The sensor values look pretty low for a device that is supposed to be capable of returning values in the range 0 to 1023. The output values look consistent, though, with the input.

You might try removing the divide by 4 part, to get a greater range of PWM values.

With the brightest light source I have gets a reading of 1000?
However, it does go dimmer! So that's solved, thank you :slight_smile:

Another question though: how do I calibrate these values?
Also, how can you make the transition between light to dark smoother?
Like a fading effect?

Thanks!

how do I calibrate these values?

First, you have a known light source. Using that, you can determine the sensor reading at several known settings.

But, why?

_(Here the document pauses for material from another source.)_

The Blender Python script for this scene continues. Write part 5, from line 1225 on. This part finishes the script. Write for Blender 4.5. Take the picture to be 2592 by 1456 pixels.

What is the purpose of "calibration" when all you seem to want is to make the LED brighter as the light level gets brighter?

PaulS:

how do I calibrate these values?

First, you have a known light source. Using that, you can determine the sensor reading at several known settings.

But, why? What is the purpose of “calibration” when all you seem to want is to make the LED brighter as the light level gets brighter?

So that I don’t need to shine the external light source on it?
With normal room lights on, the LED is still bright, and doesn’t react to something like my hand waving over it (which is ultimately what I want to achieve - the LED brightens when there is darkness), but at the moment because the values are so extreme it doesn’t do that?

You need to determine the reasonable range of values that the sensor will return, given normal lighting levels. Then, use constrain() and map() to assure that the actual value is always in the normal range, and to convert the normal range to a usable range (0 to 255).